Monday, October 22, 2007

In Retrospect

Hate and grudge are not my style. When bad things happened or people offended me, I seldom blamed the situation or vouched to take revenge. I’d be upset for some time, that’s for sure, but the anger would dissolve in no time.

Nevertheless, there are certain episodes which I find hard to forget and forgive. My junior-high teacher who laughed at me for criticizing his use of a grammatical term. Another teacher--this one from high school--who said to my face that with my understanding, I wouldn’t be able to pass the university entry exam. A friend who made a joke about my working-at-home status. By now, I know there’s no reason for me to hold a grudge against any of them. That junior high teacher wasn’t exactly qualified in linguistics, I managed to get to first-rate university, and my friend was simply joking. Yet, I can’t help being furious every time those events come to mind.

See something in common? In either case, whether intentionally or not, those people have looked down on me. I went “Aha!” when I realized it--being looked down on, apparently, was (and still is) what I hated the most. If I was belittled, the whole “hate and grudge are not my style” wouldn’t apply.

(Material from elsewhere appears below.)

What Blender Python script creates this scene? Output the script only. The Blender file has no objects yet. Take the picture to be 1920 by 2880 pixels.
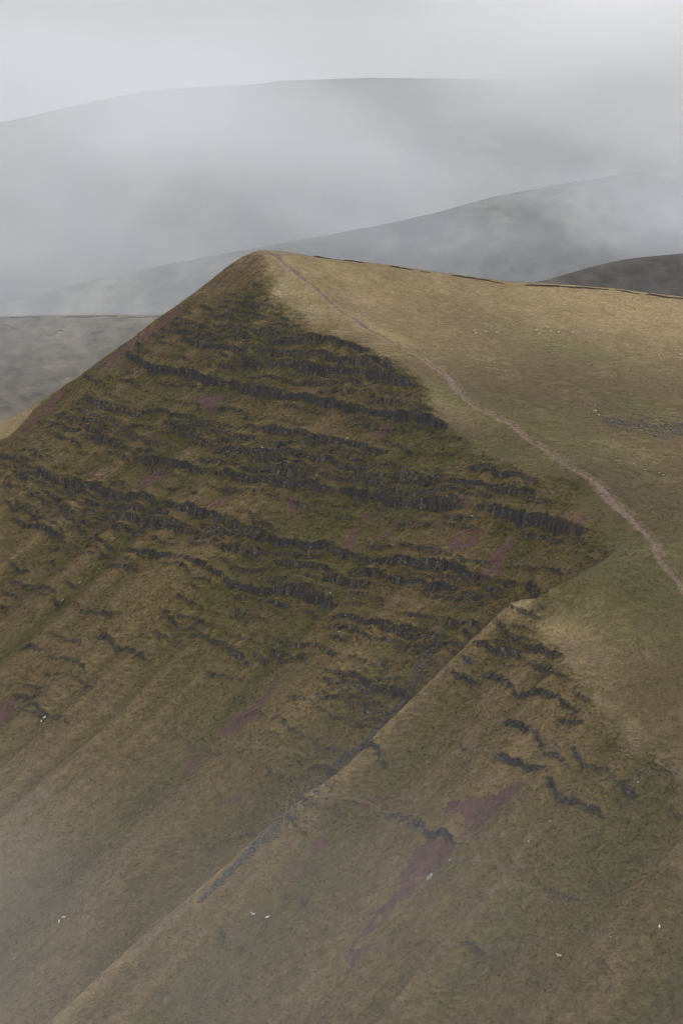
import bpy, math, random
import numpy as np

scene = bpy.context.scene
R = math.radians

# ------------------------------------------------------------------ camera
# the photographer stands on the higher neighbouring summit; z = 0 is eye level
FPX, PITCH = 5600.0, R(13.7)
cam_d = bpy.data.cameras.new('camera')
cam = bpy.data.objects.new('camera', cam_d)
scene.collection.objects.link(cam)
cam.location = (0, 0, 0)
cam.rotation_euler = (R(90) - PITCH, 0, 0)
cam_d.sensor_fit = 'HORIZONTAL'
cam_d.sensor_width = 24.0
cam_d.lens = FPX / 1920 * 24.0
cam_d.clip_start, cam_d.clip_end = 1.0, 30000.0
scene.camera = cam

# ------------------------------------------------------------------ overcast sky
SUN_AZ, SUN_EL = R(86), R(32)          # from the right
world = bpy.data.worlds.new('World')
scene.world = world
world.use_nodes = True
wn = world.node_tree
for n in list(wn.nodes):
    wn.nodes.remove(n)
w_out = wn.nodes.new('ShaderNodeOutputWorld')
w_bg = wn.nodes.new('ShaderNodeBackground')
w_sky = wn.nodes.new('ShaderNodeTexSky')
w_sky.sky_type = 'NISHITA'
w_sky.sun_disc = False
w_sky.sun_elevation = SUN_EL
w_sky.sun_rotation = SUN_AZ
w_sky.dust_density = 6.0
w_sky.air_density = 1.0
w_hs = wn.nodes.new('ShaderNodeHueSaturation')
w_hs.inputs['Saturation'].default_value = 0.25
w_mix = wn.nodes.new('ShaderNodeMix')
w_mix.data_type = 'RGBA'
w_mix.inputs['Factor'].default_value = 0.9          # an almost closed cloud deck
w_mix.inputs['B'].default_value = (6.35, 6.42, 6.68, 1)
wn.links.new(w_sky.outputs['Color'], w_hs.inputs['Color'])
wn.links.new(w_hs.outputs['Color'], w_mix.inputs['A'])
# overcast decks are brighter overhead than at the horizon (standard overcast distribution)
w_tc = wn.nodes.new('ShaderNodeTexCoord')
w_sp = wn.nodes.new('ShaderNodeSeparateXYZ')
w_gr = wn.nodes.new('ShaderNodeMapRange')
w_gr.inputs['From Min'].default_value, w_gr.inputs['From Max'].default_value = 0.0, 1.0
w_gr.inputs['To Min'].default_value, w_gr.inputs['To Max'].default_value = 1.0, 2.2
w_sc = wn.nodes.new('ShaderNodeVectorMath')
w_sc.operation = 'SCALE'
wn.links.new(w_tc.outputs['Generated'], w_sp.inputs[0])
wn.links.new(w_sp.outputs['Z'], w_gr.inputs['Value'])
wn.links.new(w_mix.outputs['Result'], w_sc.inputs[0])
wn.links.new(w_gr.outputs['Result'], w_sc.inputs['Scale'])
wn.links.new(w_sc.outputs['Vector'], w_bg.inputs['Color'])
w_bg.inputs['Strength'].default_value = 0.10
wn.links.new(w_bg.outputs['Background'], w_out.inputs['Surface'])

sun_d = bpy.data.lights.new('sun', 'SUN')
sun = bpy.data.objects.new('sun', sun_d)
scene.collection.objects.link(sun)
sun_d.energy = 2.2
sun_d.angle = R(10)
sun_d.color = (1.0, 0.975, 0.945)
# sun stands at azimuth SUN_AZ clockwise from +Y
sun.rotation_euler = (R(90) - SUN_EL, 0, math.pi - SUN_AZ)
sun.location = (0, 400, 900)

vs = scene.view_settings
vs.view_transform = 'Standard'
vs.look = 'None'
vs.exposure = 0.0
vs.gamma = 1.0
vs.use_curve_mapping = False
scene.cycles.use_denoising = True
scene.cycles.filter_width = 1.05
scene.cycles.volume_bounces = 6
scene.cycles.max_bounces = 8
scene.cycles.diffuse_bounces = 2
scene.cycles.volume_step_rate = 2.0
scene.cycles.volume_max_steps = 12
scene.cycles.use_adaptive_sampling = True
scene.cycles.adaptive_threshold = 0.025

rng = np.random.default_rng(7)
random.seed(7)
col_root = scene.collection

# ------------------------------------------------------------------ projection helpers
FW = np.array([0, math.cos(PITCH), -math.sin(PITCH)])
UP = np.array([0, math.sin(PITCH), math.cos(PITCH)])
def ray(u, v):
    r = np.array([1., 0, 0]) * (u - 960) / FPX + UP * (1440 - v) / FPX + FW
    return r / r[1]
def project(x, y, z):
    d = y * FW[1] + z * FW[2]
    return 960 + FPX * x / d, 1440 - FPX * (y * UP[1] + z * UP[2]) / d

# ------------------------------------------------------------------ noise
_T = rng.random((512, 512)).astype(np.float64)
def vnoise(x, y, seed=0):
    x = np.asarray(x, float) + seed * 37.13
    y = np.asarray(y, float) + seed * 91.7
    xi = np.floor(x).astype(np.int64); yi = np.floor(y).astype(np.int64)
    fx = x - xi; fy = y - yi
    fx = fx * fx * fx * (fx * (fx * 6 - 15) + 10); fy = fy * fy * fy * (fy * (fy * 6 - 15) + 10)
    x0 = xi & 511; x1 = (xi + 1) & 511; y0 = yi & 511; y1 = (yi + 1) & 511
    return (_T[x0, y0] * (1 - fx) + _T[x1, y0] * fx) * (1 - fy) + (_T[x0, y1] * (1 - fx) + _T[x1, y1] * fx) * fy
def fbm(x, y, octv=4, seed=0, gain=.5):
    s = 0; a = 1; t = 0
    for k in range(octv):
        s = s + a * (vnoise(x * 2 ** k, y * 2 ** k, seed + k * 5) - .5) * 2
        t += a; a *= gain
    return s / t
def sstep(t):
    t = np.clip(t, 0, 1)
    return t * t * (3 - 2 * t)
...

Despite that, my resentment at being looked down on is an important factor that influences my character. Although I don’t particularly enjoy having people put their attention at me, I never hesitate sharing my knowledge and thoughts about miscellaneous stuff (from World History to my personal goals) to anyone who would care to listen. Sometimes, I keep rambling even though I’ve noticed their bored or dubious look.

I think, sub-consciously, I wish for people to know my “impressive” intellectual qualities. If they do, there’ll no complaint about my being dumb or incapable and therefore, I will not be looked down on.

Inconvenient the feeling might be, I don’t feel like letting it go. Strange as it sounds, the fear and resentment at being looked down on have helped shaping me--and I love what I’ve become.

Author’s Note: Don’t tell me that “It was rooted at your childhood” because I know that already. Gosh! Amazing how good you can be at pseudo-psychology after watching too much Oprah.